𝕎𝕚𝕝𝕝𝕖𝕞 (𝕃𝕖𝕠) 𝕧𝕒𝕟 𝕕𝕖𝕣 ℤ𝕒𝕟𝕕𝕖𝕟’s review published on Letterboxd:
Replaced in: Ridley Scott Ranked
Added to: Leo's Top 100+ Favorites
It surprises me to a certain extent how I have learned to appreciate the noir genre more through its successor, the neo-noir genre. I've found more empathy for the depressed, unreliable male protagonist, his dark worldview and the corresponding heavy stylization. Blade Runner is undeniably one of the best examples of this. It doesn't just use the trademarks of noir cinema, it enhances and expands them through the dystopian sci-fi setting and, more importantly, through its bleak existentialist story that tries to convey what it is that makes us humans. It's gloomy-eyed, unreliable, short of speech protagonist Deckard looks for truth of existence within the replicant subjects he has to hunt down, yet finds doubt and confusion within his own troubled mind. His memory is vague and the search for these replicants is not only a job for him, but also somewhat of a possible answer. Yet Ridley Scott (in all the wisdom that he still possessed back then...) doesn't shoe-horn anything. He leaves his magnum opus full of possibilities. He let's the impressively detailed world speak for itself and imprints the setting within its characters. Dialogue is used, but only when necessary and only to great effect. The words that are spoken are like soft, short poetic stances - dialogues, yes, but never conversations that have a clear beginning or end. The whole scenario of Blade Runner could even be perceived as something impressionistic. It gives a precise amount of points for us to focus on and ponder at, forcing us to find an answer in all the chaos of the dimly lit city, to connect the dots for ourselves.

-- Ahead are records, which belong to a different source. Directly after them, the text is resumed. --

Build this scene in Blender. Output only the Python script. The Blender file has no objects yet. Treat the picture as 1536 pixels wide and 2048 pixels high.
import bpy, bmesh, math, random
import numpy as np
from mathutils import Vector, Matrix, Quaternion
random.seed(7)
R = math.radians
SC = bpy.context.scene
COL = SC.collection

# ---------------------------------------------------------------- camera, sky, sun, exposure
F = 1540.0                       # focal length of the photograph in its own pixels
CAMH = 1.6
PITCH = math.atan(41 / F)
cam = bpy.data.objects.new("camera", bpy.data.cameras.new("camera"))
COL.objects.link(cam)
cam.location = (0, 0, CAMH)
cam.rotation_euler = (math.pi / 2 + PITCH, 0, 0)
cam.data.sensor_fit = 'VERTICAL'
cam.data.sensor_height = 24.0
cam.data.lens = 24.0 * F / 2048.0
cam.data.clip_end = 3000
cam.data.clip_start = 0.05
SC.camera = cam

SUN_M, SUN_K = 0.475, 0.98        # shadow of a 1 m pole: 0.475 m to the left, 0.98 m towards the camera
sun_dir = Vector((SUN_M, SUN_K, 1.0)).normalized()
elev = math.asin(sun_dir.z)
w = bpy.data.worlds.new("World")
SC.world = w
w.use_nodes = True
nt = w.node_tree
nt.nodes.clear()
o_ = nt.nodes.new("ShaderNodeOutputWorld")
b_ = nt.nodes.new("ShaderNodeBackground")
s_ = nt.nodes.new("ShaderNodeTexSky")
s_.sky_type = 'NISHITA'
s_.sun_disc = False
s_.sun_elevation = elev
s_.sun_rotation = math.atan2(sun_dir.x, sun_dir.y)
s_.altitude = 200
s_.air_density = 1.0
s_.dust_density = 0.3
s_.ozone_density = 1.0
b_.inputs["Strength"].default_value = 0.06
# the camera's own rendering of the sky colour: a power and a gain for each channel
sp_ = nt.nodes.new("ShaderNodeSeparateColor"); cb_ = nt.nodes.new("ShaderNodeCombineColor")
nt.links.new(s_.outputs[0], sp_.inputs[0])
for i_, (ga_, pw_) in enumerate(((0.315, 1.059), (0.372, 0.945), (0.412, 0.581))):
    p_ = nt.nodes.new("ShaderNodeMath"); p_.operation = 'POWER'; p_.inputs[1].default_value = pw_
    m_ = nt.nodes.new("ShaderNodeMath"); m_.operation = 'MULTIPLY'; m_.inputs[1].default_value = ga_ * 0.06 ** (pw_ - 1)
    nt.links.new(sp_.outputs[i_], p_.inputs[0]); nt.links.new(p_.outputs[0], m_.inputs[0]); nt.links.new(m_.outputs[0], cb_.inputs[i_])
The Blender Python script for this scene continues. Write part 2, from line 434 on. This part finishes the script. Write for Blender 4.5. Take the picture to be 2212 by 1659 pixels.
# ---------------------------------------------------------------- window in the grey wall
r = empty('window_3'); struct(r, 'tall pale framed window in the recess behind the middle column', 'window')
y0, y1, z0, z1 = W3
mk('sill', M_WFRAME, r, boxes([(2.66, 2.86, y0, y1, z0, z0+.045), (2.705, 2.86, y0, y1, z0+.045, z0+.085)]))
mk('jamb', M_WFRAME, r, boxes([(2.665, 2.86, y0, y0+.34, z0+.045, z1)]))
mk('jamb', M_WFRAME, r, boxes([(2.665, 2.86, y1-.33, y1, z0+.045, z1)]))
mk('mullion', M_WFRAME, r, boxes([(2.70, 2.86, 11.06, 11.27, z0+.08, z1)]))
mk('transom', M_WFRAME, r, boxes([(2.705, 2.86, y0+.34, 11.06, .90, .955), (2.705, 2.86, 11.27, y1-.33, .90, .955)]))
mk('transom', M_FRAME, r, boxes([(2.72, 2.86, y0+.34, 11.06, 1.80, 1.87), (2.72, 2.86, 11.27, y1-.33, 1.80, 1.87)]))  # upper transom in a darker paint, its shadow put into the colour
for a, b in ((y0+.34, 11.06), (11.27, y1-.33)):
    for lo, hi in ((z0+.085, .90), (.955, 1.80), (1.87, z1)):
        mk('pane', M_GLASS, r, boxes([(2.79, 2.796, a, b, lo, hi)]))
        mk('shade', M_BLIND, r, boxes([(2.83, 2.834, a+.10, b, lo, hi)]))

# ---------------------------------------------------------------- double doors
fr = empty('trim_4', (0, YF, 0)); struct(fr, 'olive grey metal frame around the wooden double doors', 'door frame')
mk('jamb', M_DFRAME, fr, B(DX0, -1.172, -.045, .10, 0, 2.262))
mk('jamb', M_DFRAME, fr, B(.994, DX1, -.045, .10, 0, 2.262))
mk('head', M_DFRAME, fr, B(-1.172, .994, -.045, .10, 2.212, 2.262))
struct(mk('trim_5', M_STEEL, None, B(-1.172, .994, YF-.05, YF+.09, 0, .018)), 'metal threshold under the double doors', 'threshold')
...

Watching this in its final form (the Final Cut), I believe I finally realize why it has taken so long for Scott to create a good version of it. I haven't seen all of them (nor can I remember which version I saw as a teen), but I do see how the precision of a craftsman was needed to make this whole film work like it does. Blade Runner, more than any other film Scott has made or like many other films in the science fiction genre, balances on the unreliability of the facts. I've read that certain versions of the film were aided by extra narration and explanations, which ultimately dumbed down the impact of the whole film. Blade Runner works because it leaves so many questions hanging. Towards the middle of the film I felt like I had merely seen a few minutes, yet so much had already been shown to me and yet still so little. The story could've been expanded into many more hours of film (which probably explains why there was a rough cut of about 4 hours!), yet it is edited, cut together to be a beautiful whole that can be viewed from many, different sides while still leaving space for more and more questions. That, in the end, is what science fiction does. It creates a world, lets a story play there for the audience to observe, but when that story has finished the audience must still ponder about what it is they've seen and have been told. Blade Runner did that. It made us think while still being a masterful display of the arts. The effects, the acting, the music... all comes together in a near-perfect culmination of the inside and the outside. One of the best films and one of the best science-fiction films ever made. MASTERPIECE.